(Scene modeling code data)
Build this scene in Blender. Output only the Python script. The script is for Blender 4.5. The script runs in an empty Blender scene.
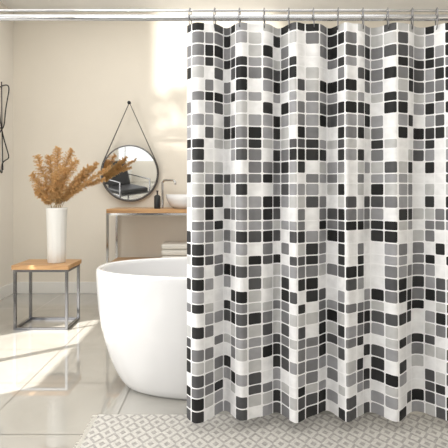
import bpy, bmesh, math, random
from mathutils import Vector, Matrix
random.seed(7)
S = bpy.context.scene
try:
    S.view_settings.view_transform = 'Standard'
    S.view_settings.look = 'None'
    S.view_settings.exposure = 0.0
except Exception as e:
    print(e)

# ---------------- helpers ----------------
def link(o): S.collection.objects.link(o); return o
def empty(name, loc=(0,0,0)):
    o = bpy.data.objects.new(name, None); o.location = loc; o.empty_display_size = .1
    return link(o)
def obj_bm(name, bm, mat=None, smooth=False, parent=None, loc=(0,0,0), mats=None):
    me = bpy.data.meshes.new(name); bmesh.ops.recalc_face_normals(bm, faces=bm.faces)
    bm.to_mesh(me); bm.free()
    for m in (mats or [mat]): me.materials.append(m)
    if smooth:
        for p in me.polygons: p.use_smooth = True
    o = bpy.data.objects.new(name, me); o.location = loc; link(o)
    if parent: o.parent = parent
    return o
def bm_box(bm, x0,x1,y0,y1,z0,z1, mi=0):
    v=[bm.verts.new((x,y,z)) for x in (x0,x1) for y in (y0,y1) for z in (z0,z1)]
    for f in ((0,1,3,2),(4,6,7,5),(0,4,5,1),(2,3,7,6),(0,2,6,4),(1,5,7,3)):
        fc=bm.faces.new([v[i] for i in f]); fc.material_index=mi
def box(name, x0,x1,y0,y1,z0,z1, mat, parent=None, bev=0):
    bm=bmesh.new(); bm_box(bm,x0,x1,y0,y1,z0,z1)
    o=obj_bm(name,bm,mat,parent=parent)
    if bev:
        m=o.modifiers.new('b','BEVEL'); m.width=bev; m.segments=3
    return o
def boxes(name, lst, mat, parent=None, bev=0):
    bm=bmesh.new()
    for b in lst: bm_box(bm,*b)
    o=obj_bm(name,bm,mat,parent=parent)
    if bev:
        m=o.modifiers.new('b','BEVEL'); m.width=bev; m.segments=2
    return o
def lathe(name, prof, mat, n=48, loc=(0,0,0), parent=None, rfun=None):
    bm=bmesh.new(); rings=[]
    for r,z in prof:
        if r<1e-6: rings.append([bm.verts.new((0,0,z))])
        else: rings.append([bm.verts.new(((r*(rfun(i/n,z) if rfun else 1))*math.cos(2*math.pi*i/n),(r*(rfun(i/n,z) if rfun else 1))*math.sin(2*math.pi*i/n),z)) for i in range(n)])
    for a,b in zip(rings,rings[1:]):
        for i in range(n):
            j=(i+1)%n
            if len(a)==1 and len(b)==1: continue
            if len(a)==1: bm.faces.new((a[0],b[i],b[j]))
            elif len(b)==1: bm.faces.new((a[i],a[j],b[0]))
            else: bm.faces.new((a[i],a[j],b[j],b[i]))
    return obj_bm(name,bm,mat,True,parent,loc)
def tube(name, paths, r, mat, parent=None, cyclic=False, smooth=False, res=6):
    cu=bpy.data.curves.new(name,'CURVE'); cu.dimensions='3D'; cu.bevel_depth=r; cu.bevel_resolution=res
    cu.use_fill_caps=True
    for pts in paths:
        sp=cu.splines.new('POLY'); sp.points.add(len(pts)-1)
        for i,p in enumerate(pts): sp.points[i].co=(*p,1)
        sp.use_cyclic_u=cyclic; sp.use_smooth=True
    cu.materials.append(mat)
    t=bpy.data.objects.new(name+'_c',cu); link(t)
    dg=bpy.context.evaluated_depsgraph_get(); dg.update()
    me=bpy.data.meshes.new_from_object(t.evaluated_get(dg)); me.name=name
    bpy.data.objects.remove(t)
    for p in me.polygons: p.use_smooth=True
    o=bpy.data.objects.new(name,me); link(o)
    if parent: o.parent=parent
    return o

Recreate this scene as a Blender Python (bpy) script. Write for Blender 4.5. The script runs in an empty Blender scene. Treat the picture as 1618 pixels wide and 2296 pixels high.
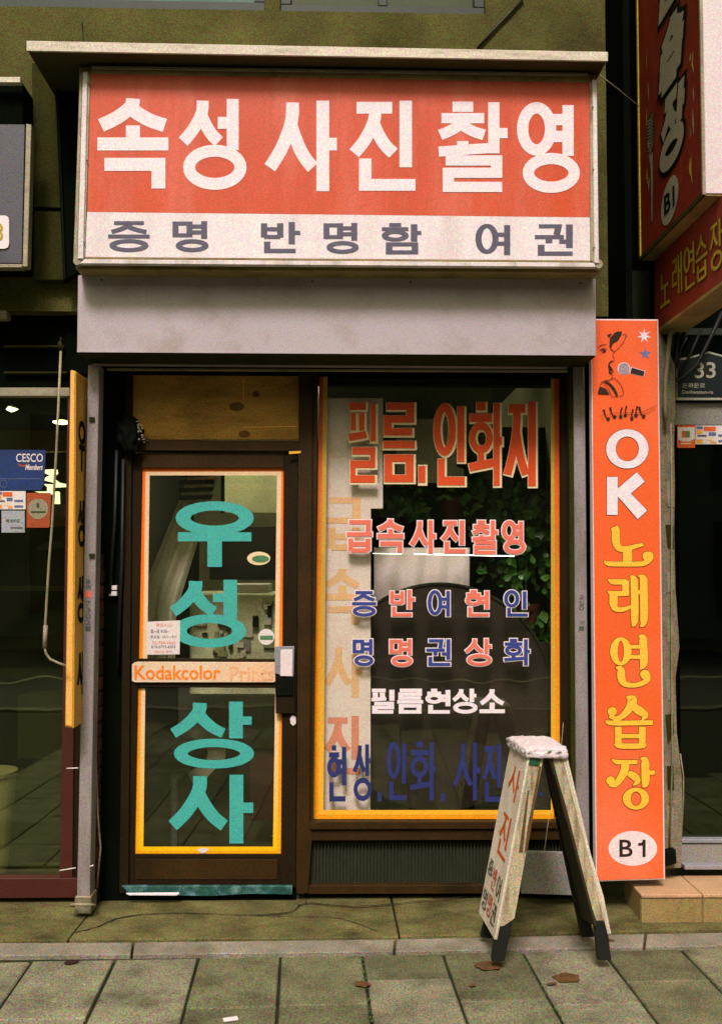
import bpy, bmesh, math, random
from mathutils import Vector, Matrix, noise
random.seed(7)
SC = bpy.context.scene
R = math.radians

# ------------------------------------------------------------------ camera
FPX = 2174.0                       # focal length in units of a 1618 x 2296 picture
CAM = Vector((0.0, -4.46, 1.53))
PITCH, YAW, ROLL = R(3.19), R(-1.3), R(0.2)
cam_d = bpy.data.cameras.new('camera'); cam = bpy.data.objects.new('camera', cam_d)
SC.collection.objects.link(cam); SC.camera = cam
ROT = Matrix.Rotation(YAW, 3, 'Z') @ Matrix.Rotation(math.pi/2 + PITCH, 3, 'X') @ Matrix.Rotation(ROLL, 3, 'Z')
cam.matrix_world = Matrix.Translation(CAM) @ ROT.to_4x4()
cam_d.sensor_fit = 'VERTICAL'; cam_d.sensor_height = 36.0
cam_d.lens = 36.0 * FPX / 2296.0
cam_d.clip_start = 0.05; cam_d.clip_end = 400.0

# ------------------------------------------------------------------ sky, sun, exposure
EL, AZ = R(51), R(-9)              # sun direction: high, in front of the shop, a little from the left
world = bpy.data.worlds.new('World'); SC.world = world; world.use_nodes = True
nt = world.node_tree; bg = nt.nodes['Background']
sky = nt.nodes.new('ShaderNodeTexSky'); sky.sky_type = 'NISHITA'; sky.sun_disc = False
sky.sun_elevation = EL; sky.sun_rotation = math.pi - AZ
sky.air_density = 1.0; sky.dust_density = 6.0; sky.ozone_density = 1.0
tint = nt.nodes.new('ShaderNodeMix'); tint.data_type = 'RGBA'; tint.blend_type = 'MULTIPLY'; tint.inputs[0].default_value = 1.0
tint.inputs[7].default_value = (1.0, .99, .66, 1)      # smoggy yellowish overcast
nt.links.new(sky.outputs[0], tint.inputs[6]); nt.links.new(tint.outputs[2], bg.inputs[0]); bg.inputs[1].default_value = 0.08
sun_d = bpy.data.lights.new('sun', 'SUN'); sun_d.energy = 2.3; sun_d.angle = R(14); sun_d.color = (1.0, 0.865, 0.96)
sun = bpy.data.objects.new('sun', sun_d); SC.collection.objects.link(sun)
sdir = Vector((math.sin(AZ)*math.cos(EL), -math.cos(AZ)*math.cos(EL), math.sin(EL)))
sun.rotation_euler = sdir.to_track_quat('Z', 'Y').to_euler()
SC.view_settings.view_transform = 'Standard'; SC.view_settings.look = 'None'
SC.view_settings.exposure = 0.52; SC.view_settings.gamma = 1.0
SC.render.engine = 'CYCLES'
SC.cycles.use_denoising = True; SC.cycles.max_bounces = 8; SC.cycles.transparent_max_bounces = 24

# ------------------------------------------------------------------ mapping picture points onto real planes
def ray(u, v):
    return ROT @ Vector(((u-809.0)/FPX, -(v-1148.0)/FPX, -1.0))
def P(u, v, y):
    d = ray(u, v); return CAM + d*((y-CAM.y)/d.y)
def G(u, v, z=0.0):
    d = ray(u, v); return CAM + d*((z-CAM.z)/d.z)
def PX(u, v, x):
    d = ray(u, v); return CAM + d*((x-CAM.x)/d.x)
def onY(y): return lambda u, v: P(u, v, y)

# ------------------------------------------------------------------ materials
def s2l(c): return c/12.92 if c <= .04045 else ((c+.055)/1.055)**2.4
def hexc(h): return tuple(s2l(int(h[i:i+2], 16)/255) for i in (0, 2, 4)) + (1,)
MATS = {}
def mat(name, col, rough=.6, metal=0., var=.18, vscale=2.5, grain=.22, gscale=210, bump=.0, bscale=60,
        dirt=None, dirtamt=.4, dscale=3., stretch=(1, 1, 1), top=None, zr=None, spec=.4):
    m = bpy.data.materials.new(name); m.use_nodes = True; n = m.node_tree.nodes; L = m.node_tree.links
    b = n['Principled BSDF']; b.inputs['Roughness'].default_value = rough; b.inputs['Metallic'].default_value = metal
    b.inputs['Specular IOR Level'].default_value = spec
    geo = n.new('ShaderNodeNewGeometry'); pos = geo.outputs['Position']
    mp = n.new('ShaderNodeMapping'); mp.inputs['Scale'].default_value = stretch; L.new(pos, mp.inputs[0])
    def nz(scale, det=3., src=None, rgh=.6):
        t = n.new('ShaderNodeTexNoise'); t.inputs['Scale'].default_value = scale; t.inputs['Detail'].default_value = det
        t.inputs['Roughness'].default_value = rgh
        L.new(src if src else pos, t.inputs['Vector']); return t.outputs[0]
    def rng(o, a, b_, c, d):
        t = n.new('ShaderNodeMapRange'); t.inputs[1].default_value = a; t.inputs[2].default_value = b_
        t.inputs[3].default_value = c; t.inputs[4].default_value = d; L.new(o, t.inputs[0]); return t.outputs[0]
    col = hexc(col) if isinstance(col, str) else tuple(col)+(1,)
    rgb = n.new('ShaderNodeRGB'); rgb.outputs[0].default_value = col; cur = rgb.outputs[0]
    def mixc(f, a, c2, mode='MIX'):
        t = n.new('ShaderNodeMix'); t.data_type = 'RGBA'; t.blend_type = mode
        if isinstance(f, float): t.inputs[0].default_value = f
        else: L.new(f, t.inputs[0])
        L.new(a, t.inputs[6])
        if isinstance(c2, tuple): t.inputs[7].default_value = c2
        else: L.new(c2, t.inputs[7])
        return t.outputs[2]
    if top:
        sx = n.new('ShaderNodeSeparateXYZ'); L.new(pos, sx.inputs[0])
        cur = mixc(rng(sx.outputs[2], zr[0], zr[1], 0, 1), cur, hexc(top))
    if dirt:
        cur = mixc(rng(nz(dscale, 5, mp.outputs[0], .65), .48, .72, 0, dirtamt), cur, hexc(dirt))
    def mulv(f, a):
        t = n.new('ShaderNodeVectorMath'); t.operation = 'SCALE'; L.new(a, t.inputs[0]); L.new(f, t.inputs['Scale']); return t.outputs[0]
    cur = mulv(rng(nz(vscale, 4, mp.outputs[0]), .3, .7, 1-var, 1+var), cur)
    if grain:
        t = n.new('ShaderNodeTexNoise'); t.inputs['Scale'].default_value = gscale*.85; t.inputs['Detail'].default_value = 1.5
        t.inputs['Roughness'].default_value = .8; L.new(pos, t.inputs['Vector'])
        gv_ = n.new('ShaderNodeVectorMath'); gv_.operation = 'MULTIPLY_ADD'; L.new(t.outputs[1], gv_.inputs[0])
        gq = max(grain, .13)*10.5; gv_.inputs[1].default_value = (gq, gq, gq); gv_.inputs[2].default_value = (1-gq/2,)*3
        g2 = n.new('ShaderNodeVectorMath'); g2.operation = 'MULTIPLY'; L.new(gv_.outputs[0], g2.inputs[0]); L.new(cur, g2.inputs[1]); cur = g2.outputs[0]
    L.new(cur, b.inputs['Base Color'])
    if bump:
        bp = n.new('ShaderNodeBump'); bp.inputs['Strength'].default_value = bump; bp.inputs['Distance'].default_value = .01
        L.new(nz(bscale, 5), bp.inputs['Height']); L.new(bp.outputs[0], b.inputs['Normal'])
    MATS[name] = m
    return m
def glow(name, col, s):
    m = bpy.data.materials.new(name); m.use_nodes = True; n = m.node_tree.nodes
    b = n['Principled BSDF']; b.inputs['Emission Color'].default_value = hexc(col); b.inputs['Emission Strength'].default_value = s
    b.inputs['Base Color'].default_value = hexc(col); MATS[name] = m; return m
def glass(name, tint, refl=.1, rough=.0, film=.0, filmcol='808060'):
    m = bpy.data.materials.new(name); m.use_nodes = True; n = m.node_tree.nodes; L = m.node_tree.links
    out = n['Material Output']; n.remove(n['Principled BSDF'])
    tr = n.new('ShaderNodeBsdfTransparent'); tr.inputs[0].default_value = hexc(tint)
    gl = n.new('ShaderNodeBsdfGlossy'); gl.inputs['Roughness'].default_value = rough
    gl.inputs[0].default_value = (.8, .9, .62, 1)
    fr = n.new('ShaderNodeFresnel')
    gb = n.new('ShaderNodeNewGeometry'); io = n.new('ShaderNodeMapRange'); io.inputs[3].default_value = 1.5; io.inputs[4].default_value = 1/1.5
    L.new(gb.outputs['Backfacing'], io.inputs[0]); L.new(io.outputs[0], fr.inputs[0])   # same mirror strength from either side
    ma = n.new('ShaderNodeMath'); ma.operation = 'ADD'; ma.inputs[1].default_value = refl-.04; L.new(fr.outputs[0], ma.inputs[0])
    # a slight waviness of old float glass
    tc = n.new('ShaderNodeNewGeometry'); nz = n.new('ShaderNodeTexNoise'); nz.inputs['Scale'].default_value = 1.6
    L.new(tc.outputs['Position'], nz.inputs['Vector'])
    bp = n.new('ShaderNodeBump'); bp.inputs['Strength'].default_value = .12; bp.inputs['Distance'].default_value = .02
    L.new(nz.outputs[0], bp.inputs['Height']); L.new(bp.outputs[0], gl.inputs['Normal'])
    mx = n.new('ShaderNodeMixShader'); L.new(ma.outputs[0], mx.inputs[0]); L.new(tr.outputs[0], mx.inputs[1]); L.new(gl.outputs[0], mx.inputs[2])
    last = mx.outputs[0]
    if film:
        df = n.new('ShaderNodeBsdfDiffuse'); df.inputs[0].default_value = hexc(filmcol)
        n2 = n.new('ShaderNodeTexNoise'); n2.inputs['Scale'].default_value = 4; n2.inputs['Detail'].default_value = 6
        L.new(tc.outputs['Position'], n2.inputs['Vector'])
        mr = n.new('ShaderNodeMapRange'); mr.inputs[1].default_value = .35; mr.inputs[2].default_value = .75
        mr.inputs[3].default_value = film*.4; mr.inputs[4].default_value = film*1.8; L.new(n2.outputs[0], mr.inputs[0])
        m2 = n.new('ShaderNodeMixShader'); L.new(mr.outputs[0], m2.inputs[0]); L.new(last, m2.inputs[1]); L.new(df.outputs[0], m2.inputs[2])
        last = m2.outputs[0]
    L.new(last, out.inputs[0]); MATS[name] = m; return m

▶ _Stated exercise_
Copy out the listing above from the line containing "Recreate this scene" to the line containing "cam_d.clip_start = 0.05;", both included, exactly as written and minus the images.

▶ _Reply_
Recreate this scene as a Blender Python (bpy) script. Write for Blender 4.5. The script runs in an empty Blender scene. Treat the picture as 1618 pixels wide and 2296 pixels high.
import bpy, bmesh, math, random
from mathutils import Vector, Matrix, noise
random.seed(7)
SC = bpy.context.scene
R = math.radians

# ------------------------------------------------------------------ camera
FPX = 2174.0                       # focal length in units of a 1618 x 2296 picture
CAM = Vector((0.0, -4.46, 1.53))
PITCH, YAW, ROLL = R(3.19), R(-1.3), R(0.2)
cam_d = bpy.data.cameras.new('camera'); cam = bpy.data.objects.new('camera', cam_d)
SC.collection.objects.link(cam); SC.camera = cam
ROT = Matrix.Rotation(YAW, 3, 'Z') @ Matrix.Rotation(math.pi/2 + PITCH, 3, 'X') @ Matrix.Rotation(ROLL, 3, 'Z')
cam.matrix_world = Matrix.Translation(CAM) @ ROT.to_4x4()
cam_d.sensor_fit = 'VERTICAL'; cam_d.sensor_height = 36.0
cam_d.lens = 36.0 * FPX / 2296.0
cam_d.clip_start = 0.05; cam_d.clip_end = 400.0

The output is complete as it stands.